To be enrolled as a member of the Seminole Tribe of Florida, an individual must meet three requirements. The first is a direct relationship to a Seminole who is listed on the 1957 Tribal Roll, and not on any prior censuses or rolls. That is considered by the Tribe to be its 'base roll' because 1957 is the year in which the Seminole people created a Constitution and By-laws and formed the political entity that they named the Seminole Tribe of Florida. Further, if the applicant is directly related to someone who was living with the Tribe as recently as 1957 then she or he was born inside the culture or has parents who were. Either way, the cultural association is still very current.

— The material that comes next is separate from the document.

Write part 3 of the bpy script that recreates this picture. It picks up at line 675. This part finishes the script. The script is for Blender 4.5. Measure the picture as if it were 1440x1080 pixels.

This currency is reinforced by the second requirement, that the applicant's blood quantum should be no less than one quarter, which indicates that she or he is no more than a single generation removed from the cultural heritage. In this process, the burden of proof lies with the individual, not with the Tribe, and anecdotal evidence is not sufficient (that is, it is not enough to say, "Well, of course, I'm an Indian; my grandmother told me so!"). Finally, the applicant must be sponsored for membership by a current Tribal member, and accepted by vote of the Tribal Council. And, with that, we return to the point where I began: the centrality of community approval or group recognition. Even if applicants meet the other requirements, they still must have community approval.
Those individuals who have Indian heritage - and even those who only think they have - have every reason, and every right, to honor that heritage. But do they have the right to assume that they can simply step into another culture and negotiate successfully its lifeways, or assume that they have the knowledge to speak with authority for that culture? The Seminoles think not.